There is a very singular circumstance noticed by Lightfoot, viz. that the tribe of Simeon were greatly employed in the study of the law. The scribes and doctors were chiefly, if not solely, of the tribe of Simeon; while the priesthood was confined to that of Levi. He therefore alleges, that this prediction had an express reference to the collusion of the chief priests and scribes in putting to death the Son of God. The idea is not without a seeming foundation; and he farther alleges, that the frequent repetition of the expression, < that they took council together,' has an express reference to this expression of Jacob, My soul, enter thou not into their council.' For this, says Lightfoot, cannot refer to their council against the Schechemites; that was long before finished; but every thought against the Son of Man is entering into their council.

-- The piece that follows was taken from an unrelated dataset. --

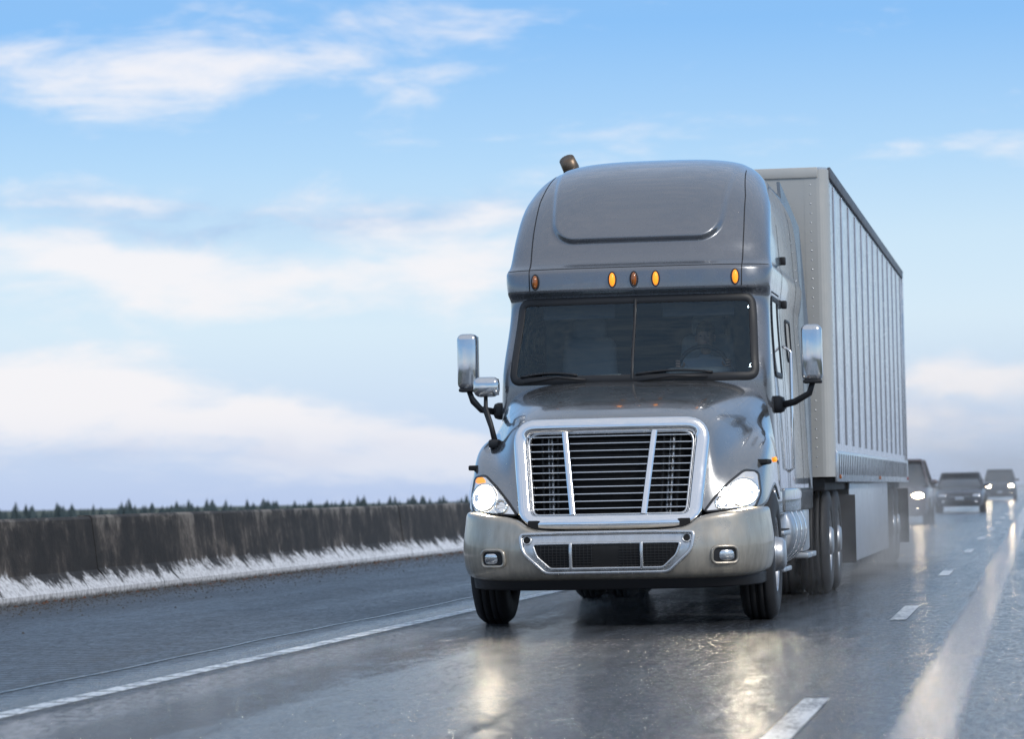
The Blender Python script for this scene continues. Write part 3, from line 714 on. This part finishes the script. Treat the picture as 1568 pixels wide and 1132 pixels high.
def rocks(name,fn,n,mat):
    vv=[];ff=[]
    for _ in range(n):
        x,y,s=fn(); k=len(vv); a=random.random()*6
        for q in range(5):
            an=a+q*2*math.pi/5+random.uniform(-.3,.3); r=s*random.uniform(.7,1.2); vv.append((x+r*math.cos(an),y+r*math.sin(an),.0))
        vv.append((x,y,s*random.uniform(.5,1.1)))
        for q in range(5): ff.append((k+q,k+(q+1)%5,k+5))
    mk(name,vv,ff,mat,smooth=False)
def f1():
    y=random.uniform(20,80); d=abs(random.gauss(0,.7)); return (-10.3+d,y,random.uniform(.006,.024)*(1.3 if d<.2 else .7))
rocks('gravel',f1,4500,simple('gravel_stone',(.05,.045,.04),rough=.7,var=.6))
def f2():
    y=random.uniform(30,75); return (-10.28+abs(random.gauss(0,.12)),y,random.uniform(.015,.035))
rocks('fallen_leaves',f2,120,simple('dead_leaves',(.10,.045,.025),rough=.7,var=.5))
# ============================================================ GROUND + TREES
m,nt,b=newmat('grass_ground'); N=NT(nt); o=N.obj(); n=N.noise(o,.05,5,.6)
N.put(b.inputs['Base Color'],N.mix(n,(.04,.055,.035),(.08,.09,.06))); b.inputs['Roughness'].default_value=.9
gx=[-4000,-1200,-400,-120,-50,-25,-14,-11.1,14.2,22,60,400,4000]; gz=[-9,-9,-9,-9,-8.5,-6,-1.5,-.05,-.05,-.8,-3,-5,-6]
gy=[-300,0,100,300,800,2000,5000]
vv=[(x,y,z) for y in gy for x,z in zip(gx,gz)]; n=len(gx); ff=[(j*n+i,j*n+i+1,(j+1)*n+i+1,(j+1)*n+i) for j in range(len(gy)-1) for i in range(n-1)]
mk('ground',vv,ff,m,smooth=False)
M_pine=simple('hazy_pine_needles',(.055,.08,.085),rough=.9,var=.5)  # distance haze is mixed into this bluish base colour
vv=[];ff=[]
def pine(x,y,zb_,h):
    w=h*.15; nl=14
    k=len(vv)
    for q in range(4): vv.append((x+.15*math.cos(q*1.57),y+.15*math.sin(q*1.57),zb_))
    vv.append((x,y,zb_+h)); 
    for q in range(4): ff.append((k+q,k+(q+1)%4,k+4))
    for l in range(nl):
        t=l/nl; zc=zb_+h*(.12+.86*t); rr=w*(1-t)**.75*random.uniform(.7,1.2)+.18
        nb_=9; a0=random.random()*6
        for q in range(nb_):
            a=a0+q*2*math.pi/nb_+random.uniform(-.25,.25); r=rr*random.uniform(.6,1.15); k=len(vv); da=.34
            vv.extend([(x,y,zc+h*.06),(x+r*math.cos(a-da)*.7,y+r*math.sin(a-da)*.7,zc-.02*h),(x+r*math.cos(a),y+r*math.sin(a),zc-h*.03),(x+r*math.cos(a+da)*.7,y+r*math.sin(a+da)*.7,zc-.02*h)])
            ff.append((k,k+1,k+2)); ff.append((k,k+2,k+3))
for i in range(600):
    y=random.uniform(190,330); pxx=random.uniform(-100,1350); x=(pxx-1590)*y/F
    top=CAMH+random.gauss(-.32,.34)*y/250 
    pine(x,y,-9.2,top+9.2)
mk('distant_pine_trees',vv,ff,M_pine,smooth=False)
# ------------------------------------------------------------ spray and mist
def vol(name,c,s,fn):
    m=bpy.data.materials.new(name); m.use_nodes=True; nt=m.node_tree; nt.nodes.clear(); N=NT(nt)
    out=N.n('ShaderNodeOutputMaterial'); vs_=N.n('ShaderNodeVolumeScatter'); vs_.inputs['Color'].default_value=(1,1,1,1); vs_.inputs['Anisotropy'].default_value=.0
    d=fn(N)
    N.put(vs_.inputs['Density'],d); nt.links.new(vs_.outputs[0],out.inputs['Volume'])
    return box(name,c,s,m,None,0)
vol('road_mist',(-1,300,2.2),(17,480,4.3),lambda N:.0026)
def fsp(N):
    o=N.obj(); X,Yc,Z=N.sep(o)
    n=N.noise(N.mapping(o,(1.1,.45,1.6)),1,3,.6)
    d=N.mr(n,.36,.64,0,1)
    d=N.m('MULTIPLY',d,N.mr(Z,1.5,.05,0,1)); 
    ax=N.m('ABSOLUTE',N.m('SUBTRACT',X,C)); d=N.m('MULTIPLY',d,N.mr(ax,2.2,1.25,0,1))
    d=N.m('MULTIPLY',d,N.mr(Yc,27.,46.,0.02,1)); d=N.m('MULTIPLY',d,N.mr(Yc,58.,48.,0,1))
    return N.m('MULTIPLY',d,.38)
vol('wheel_spray',(C,43,.80),(4.5,33,1.54),fsp)

# ============================================================ CAMERA
cam=bpy.data.cameras.new('camera'); co=bpy.data.objects.new('camera',cam); sc.collection.objects.link(co); sc.camera=co
cam.sensor_width=36; cam.lens=F/1568*36; cam.clip_end=9000; cam.clip_start=.5
yaw=math.atan(802/F); el=math.atan(193*math.cos(yaw)/F)
d=Vector((-math.sin(yaw)*math.cos(el),math.cos(yaw)*math.cos(el),math.sin(el)))
q=d.to_track_quat('-Z','Y'); co.rotation_mode='QUATERNION'
co.rotation_quaternion=q@Quaternion((0,0,1),R(-1.2)); co.location=(0,0,CAMH)
cam.dof.use_dof=True; cam.dof.focus_distance=26.3; cam.dof.aperture_fstop=4.0
# ============================================================ LIGHT
sd=bpy.data.lights.new('sun','SUN'); so=bpy.data.objects.new('sun',sd); sc.collection.objects.link(so)
sd.energy=1.7; sd.angle=R(10); sd.color=(1,.96,.90)
tos=Vector((.66,-.50,.62)).normalized(); so.rotation_mode='QUATERNION'; so.rotation_quaternion=(-tos).to_track_quat('-Z','Y')
w=bpy.data.worlds.new('World'); sc.world=w; w.use_nodes=True; nt=w.node_tree; N=NT(nt); bg=nt.nodes['Background']; bg.inputs[1].default_value=.1
sky=N.n('ShaderNodeTexSky'); sky.sky_type='NISHITA'; sky.sun_disc=False; sky.sun_elevation=math.asin(tos.z); sky.sun_rotation=math.atan2(tos.x,tos.y); sky.air_density=1.2
g=N.n('ShaderNodeTexCoord').outputs['Generated']; X,Yc,Z=N.sep(g)
rp=N.n('ShaderNodeValToRGB'); N.put(rp.inputs[0],N.m('MAXIMUM',Z,0.)); c_=rp.color_ramp
S_=[(0,(.52,.64,.91)),(.02,(.60,.74,.96)),(.05,(.70,.86,1.0)),(.075,(.62,.82,1.0)),(.10,(.45,.71,1.0)),(.14,(.25,.54,.97)),(.22,(.28,.49,.84)),(.5,(.36,.50,.72)),(1,(.46,.57,.74))]
while len(c_.elements)<len(S_): c_.elements.new(.5)
for i,(p,c) in enumerate(S_): c_.elements[i].position=p
for i,(p,c) in enumerate(S_): c_.elements[i].color=(*c,1)
def scale10(c):
    x=N.n('ShaderNodeVectorMath',operation='SCALE'); N.put(x.inputs[0],c); x.inputs[3].default_value=10.; return x.outputs[0]
def direction(px,py):
    dx=px-1590; dy=742-py; x=dx+dy*.021; z=dy-dx*.021; l=math.sqrt(x*x+F*F+z*z); return x/l,z/l
ns=N.noise(N.mapping(g,(14,14,55),(3.1,0,1.7)),1,7,.6,.5)
ns2=N.noise(N.mapping(g,(42,42,120),(0,2,0)),1,6,.6,.3)
wz=N.noise(N.mapping(g,(16,16,30),(7,1,4)),1,3,.5)
Zw=N.m('ADD',Z,N.m('MULTIPLY',N.m('SUBTRACT',wz,.5),.026))
G=None
def gauss(px,py,rx,ry,amp,zz=None):
    x0,z0=direction(px,py); a=N.m('DIVIDE',N.m('SUBTRACT',X,x0),rx/F); c=N.m('DIVIDE',N.m('SUBTRACT',Zw,z0),ry/F)
    e_=N.m('EXPONENT',N.m('MULTIPLY',N.m('ADD',N.m('MULTIPLY',a,a),N.m('MULTIPLY',c,c)),-1.)); return N.m('MULTIPLY',e_,amp)
for a in [(150,95,480,55,.75),(650,15,200,25,.35),(60,375,260,35,.6),(500,400,520,34,.55),(400,455,420,34,.5),(250,280,400,30,.4),(650,330,300,30,.35),(40,590,230,80,1.1),(440,640,150,30,.8),(480,700,400,50,.45),(700,690,160,50,.45),(1480,590,170,28,.85),(1400,660,300,40,.5),(1200,200,400,60,.25),(1550,240,250,40,.25)]:
    q_=gauss(*a); G=q_ if G is None else N.m('ADD',G,q_)
up=N.mr(Z,.17,.5,0,.30); front=N.mr(Yc,-.2,.4,.15,0.)  # unseen cloud cover overhead and behind the camera, added to brighten the light
nn=N.m('ADD',N.m('MULTIPLY',ns,1.6),N.m('MULTIPLY',ns2,.7))
f=N.m('ADD',N.m('ADD',nn,G),N.m('ADD',up,front)); fac=N.mr(f,1.28,1.98,0,1)
dark=gauss(420,320,360,34,.75)
dark2=gauss(1450,640,200,22,.4)
dark3=gauss(250,690,350,26,.35)
col=N.mix(N.m('MULTIPLY',N.m('ADD',dark,dark2),N.mr(ns,.4,.62,.2,1)),rp.outputs[0],(.32,.51,.84))
ccol=N.mix(N.mr(Z,.0,.03,0,1),(.76,.82,.96),(.97,.95,.99))
col=N.mix(N.m('MULTIPLY',fac,.92),col,ccol)
col=N.mix(N.m('MULTIPLY',dark3,N.mr(ns2,.4,.6,.4,1)),col,(.50,.60,.84))
fin=N.mix(.90,sky.outputs[0],scale10(col))
nt.links.new(fin,bg.inputs[0])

JUDAH, praise or confession. The blessing of Jacob may be considered in a literal sense, as predicting that Judah should be a powerful and warlike tribe, and should thus obtain a superiority over the others. Each tribe had a power of judgment among themselves. By turns several of them gave a ruler to the whole tribes; but at length Judah prevailed above his brethren in David; and from that time the sceptre and lawgiver of the tribes remained in Judah, even after the captivity into Babylon. In this way his father's children. bowed down to him, or acknowledged his superiority, It is farther promised, that Judah shall have asses and vines; that is, his land shall be fertile and rich, which was literally accomplished in the lot of their possession. There grew the grapes of Eshcol, which the spies brought with them; and to this day, the grapes of Hebron are famous both for size and flavor. If it be asked, why he is said to bind his ass to the vine? we may remember that the ass, particularly the young ass, was much employed in husbandry, see Isa. xxx. 24. ; and they formed a principal part of the husbandman's stock, 1 Sam.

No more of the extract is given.